Well, I had to do it. It’s the first year here on Waiheke that I have let the nasturtiums run rampant. I had been thinking about doing nasturtium pesto but I got side-tracked with the buds. I last pickled a bunch of buds back in 1984. True. Even George Orwell couldn’t have predicted that Julia might do that. But there you go.
They taste like capers, people say, because they just quote what other people write about them. They probably haven’t tasted them. Capers are complex, floral, herbaceous and when pickled in brine, they’re sea-salt briny, tangy and metallic. Intriguing. Nasturtium buds, like all parts of the plant, are in your face, weirdly giving off a weedy-greenleaf crushed bug ‘don’t come near me’ type of aroma, as sour as sorrel, acidic like oxalic, unwelcoming, a colourful bunch of flowers and leaves you leave outdoors in a jamjar rather than bring inside to put in a vase.

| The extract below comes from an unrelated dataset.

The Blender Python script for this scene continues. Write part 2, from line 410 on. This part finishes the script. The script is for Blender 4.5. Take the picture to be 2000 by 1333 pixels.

Sure, they are peppery to taste, but it is all much of a sameness, kind of like biting into a giant radish that you wish you hadn’t because you can’t possibly eat any more of it without turning green. And like watercress, a little is good, fun and peppy but a great big mouthful is too much, too peppery, too mustardy, too sour, that’ll have you seeking out the vomitorium.
Yes, there’s a trick. You want young leaves, pale green, not large deep green jobbies, and just-opened flowers. The flowers are less aggressive, sweet spicy to start, then spicy to end. Quite nice. But you don’t want a salad of them, just a few here and there, and only eat the petals, don’t expect your guests to gobble up the whole flower with all its middle and end bits, unless you are all very hungry.
So to the buds. They are not capers. They don’t taste like capers but they can be used like capers. Harvest them after any dew has evaporated and before the sun gets on them. Then the difficult job of preparing them begins. HaHa! Wash them, dry them off on paper towels and put them in a clean glass jar. Pour pickling brine over them and refrigerate for 4 weeks before using. It takes all of 10 minutes.
1 cup white wine vinegar – something cheap, this is not the place for expensive chardonnay vinegar!
¼ tsp salt
6 peppercorns
1 Tbsp chopped shallot
1 clove garlic, peeled and thinly sliced
1 bay leaf
¼ tsp coriander seeds
1 small dried chilli
Put all the ingredients in a small saucepan and bring to the boil. Boil for 1 minute. Cool. Put caper buds in a jar, pour over pickling brine, cover with a non-metallic lid and refrigerate for one month before using. Homemade pickled buds. I’ll let you know how they go!